Business Case
When the government raises taxes it adversely affect the company as they may have to pay more taxes on its profits, known as corporation taxes and alters tax exemptions. The company may have less money for hiring and investment and might pass the increase on to the consumers in the form of higher prices. This will reduce the amount of disposable income and may spend less on goods and services as they may have to even spend more on paying taxes such as VAT.
In contrast if taxes are lowered, it stimulates investment spending and job creation.
1.6 How monetary policy affects the business?
It affects the overall economy, especially the companies, as it affects the ability for firms to obtain loans.
1.6.1Lower interest rate
When the central bank lowers the interest rates it eases the access to credit and thereby the company can use it for their business expansion and invest in new machinery and new launch of products. It also makes shares more attractive to buy and increases the financial strength of the business.
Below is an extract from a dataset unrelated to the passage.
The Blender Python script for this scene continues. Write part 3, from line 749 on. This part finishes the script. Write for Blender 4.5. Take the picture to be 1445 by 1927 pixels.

It will make the company investment projects more attractive. It also depreciates the local currency against foreign currency, which increases the demand for domestic goods and thereby increase exports and reduces imports.
1.6.2 Higher interest rate
On the other hand, an increase in interest rates reduces the money supply and makes it more difficult for firms to borrow and makes imports more attractive. This offers one benefit for local firms who purchase raw materials from abroad as it will be cheaper however make it harder for them to export.